In the meantime, on a lighter note, a friend who was present on that notable occasion, graduating from Harvard Business School, sends along this reminiscence which highlights the divisions among the academic disciplines, as they then existed:

I was at that Harvard commencement…but not with the undergraduates. It was a hot, muggy day and started to rain during Solzhenitsyn’s speech which was in the mid-afternoon after lunch and conferral of diplomas at one’s home base (B-School, in my case). He spoke in Russian which required a sentence by sentence translation, which was awkward. It was hard to listen to but, still, it was apparent that this was a memorable event, he was pulling no punches and was delivering a warning and rebuke to the complacent West. It was clear, I think to all, that it was a culturally conservative argument.

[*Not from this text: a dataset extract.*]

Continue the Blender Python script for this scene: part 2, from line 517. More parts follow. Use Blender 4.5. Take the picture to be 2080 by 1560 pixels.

What I most remember was another shocking conservative event that took place earlier, also a harbinger of things to come. In the morning processional the undergraduates had scattered boos for the Law School, but really booed us, as did the Kennedy School graduates immediately behind us. However, we had the last laugh. As the JFK School was announced much of the B-School spontaneously burst into chants of “Proposition 13! Proposition 13!” back at them. This seminal anti-tax measure had been overwhelmingly approved in California in a referendum just two days earlier and the weeping and gnashing of teeth by those living off or intending to live off government largesse was everywhere. They had no comeback and were clearly taken aback.

Later, as each school’s graduates were ceremonially awarded their respective degrees en masse, again the Law School was booed, and then we were really booed! That caused a large chant from virtually all of us of “Proposition 13! Proposition 13!” and, much to the consternation of the assembled grandees and especially the Kennedy School grads, a fair portion of the onlookers (parents, etc.) joined in the chant as well!

I wonder whether such class divisions persist in contemporary Harvard graduation ceremonies. I doubt it. My guess is that the various schools are more monolithically on the Left now than they were then. What reason would undergraduates have to boo the Law School? And has even the Business School avoided the snares of political correctness? I wonder.